Supreme Court correctly determined that the legal malpractice claim was barred by the three-year statute of limitations (CPLR 214 [6]). While the claim accrued at the latest on September 23, 2016, the continuous representation doctrine tolled the statute of limitations until December 8, 2016, when defendants informed plaintiff that they would not represent him on his appeal in the underlying employment action, but plaintiff did not commence this action until December 13, 2019 (see Shumsky v Eisenstein, 96 NY2d 164, 170-171 [2001]). Contrary to plaintiff's contentions, the outstanding counterclaim in the employment action and defendants' failure to move to be relieved in that action did not show a mutual understanding of a need for further representation (see McCoy v Feinman, 99 NY2d 295, 306 [2002]; Farina v Katsandonis, P.C., 197 AD3d 1033, 1033-34 [1st Dept 2021]; Hirsch v Fink, 89 AD3d 430, 431 [1st Dept 2011]).

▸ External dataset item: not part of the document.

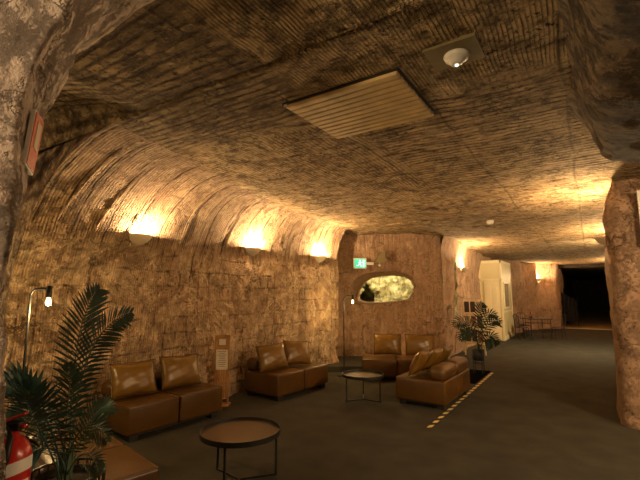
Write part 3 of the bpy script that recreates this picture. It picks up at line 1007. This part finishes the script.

Supreme Court properly dismissed the breach of contract claim, which was asserted only against defendants Steven Seltzer and The Seltzer Law Group, P.C. The complaint failed to allege an enforceable oral agreement by Seltzer to represent plaintiff on the appeal of the employment action. The retainer agreement in the underlying action required a separate written agreement for appellate representation, but the complaint did not allege that such an agreement was entered into. Even if the retainer agreement did not preclude an oral agreement for appellate representation, there were no allegations that the parties had reached an agreement on the material term of compensation (see Mark Bruce Intl., Inc. v Blank Rome, LLP, 60 AD3d 550, 551 [1st Dept 2009]; Cooper Sq. Realty v A.R.S. Mgt., 181 AD2d 551, 551-552 [1st Dept 1992]). Furthermore, the damages sought by plaintiff for mental distress were not recoverable on a breach of contract action (see Johnson v Jamaica Hosp., 62 NY2d 523, 528 [1984]), and plaintiff did not identify any recoverable damages.

We decline to consider the arguments raised for the first time in plaintiff's reply brief.

M-3452 & 3585 - John B. Ellison v Steven Seltzer et al.

Motions for leave to file a surreply brief, denied.

THIS CONSTITUTES THE DECISION AND ORDER OF THE SUPREME COURT, APPELLATE DIVISION, FIRST DEPARTMENT.